The president’s unhealthy obsession with “Morning Joe” does not serve the best interests of either his mental state or the country he runs. Despite his constant claims that he no longer watches the show, the president’s closest advisers tell us otherwise. That is unfortunate. We believe it would be better for America and the rest of the world if he would keep his 60-inch-plus flat-screen TV tuned to “Fox & Friends.”
They conclude:
More significant is Mr. Trump’s continued mistreatment of women. It is disturbing that the president of the United States keeps up his unrelenting assault on women. From his menstruation musings about Megyn Kelly, to his fat-shaming treatment of a former Miss Universe, to his braggadocio claims about grabbing women’s genitalia, the 45th president is setting the poorest of standards for our children.

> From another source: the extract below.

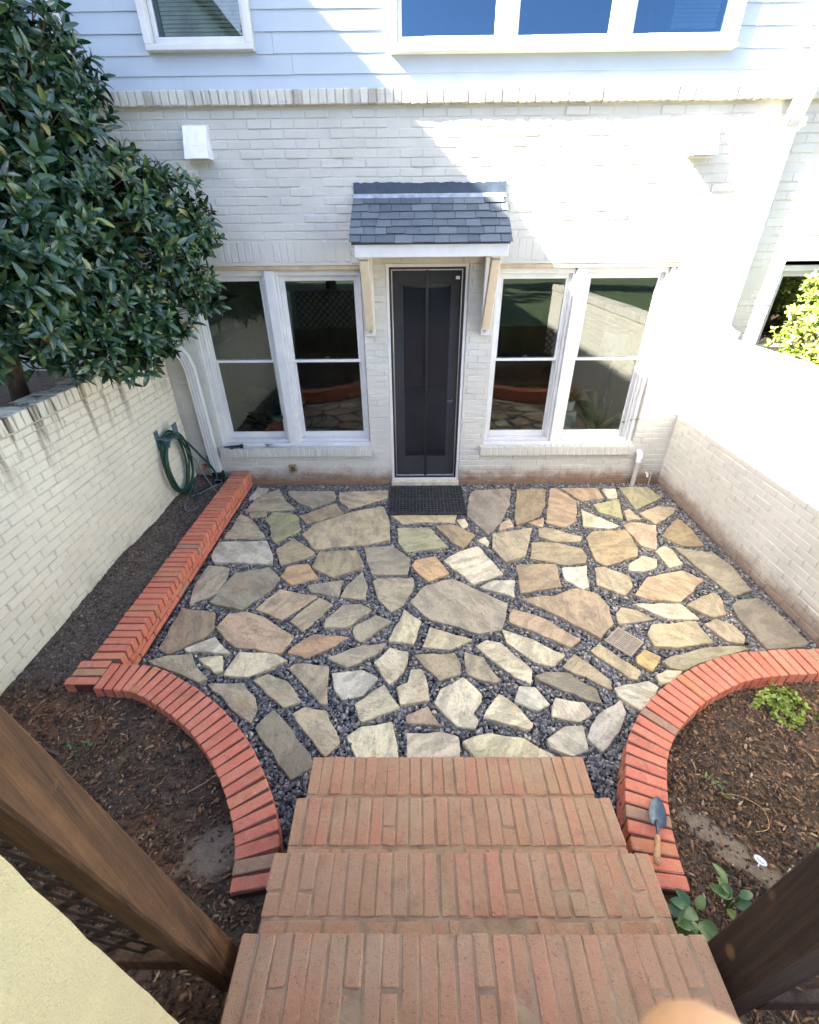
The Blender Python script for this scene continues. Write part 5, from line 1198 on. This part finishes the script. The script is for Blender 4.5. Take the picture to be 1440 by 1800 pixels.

Anyone Else Would Have Been Fired
Associated Press: “If President Donald Trump were anyone else, he’d be fired, or at least reprimanded, for his latest tweets attacking a female TV host, social media and workplace experts say.”
“And if he were to look for a job, the experts say, these and past tweets would raise red flags for companies doing social media background checks, an increasingly common practice as tweets and Facebook posts become a daily, sometimes hourly part of our lives.”
Senate Leaders Still Have No Health Bill
Axios: “Senate Republicans didn’t get a health care deal nailed down before leaving town — but they don’t want to lose momentum, so they’re going to send the Congressional Budget Office some broad outlines of a new bill to look at over the recess. If that sounds like an anticlimax, and you expected more, you haven’t been watching Senate Republicans for the last two months.”
“Senators were still all over the map yesterday on a handful of key provisions…. But aides said they can send the broad strokes over to CBO now, and fill in the gaps later. They have to get the ball rolling today in order to have a score by the middle of July, and a vote before the August recess.”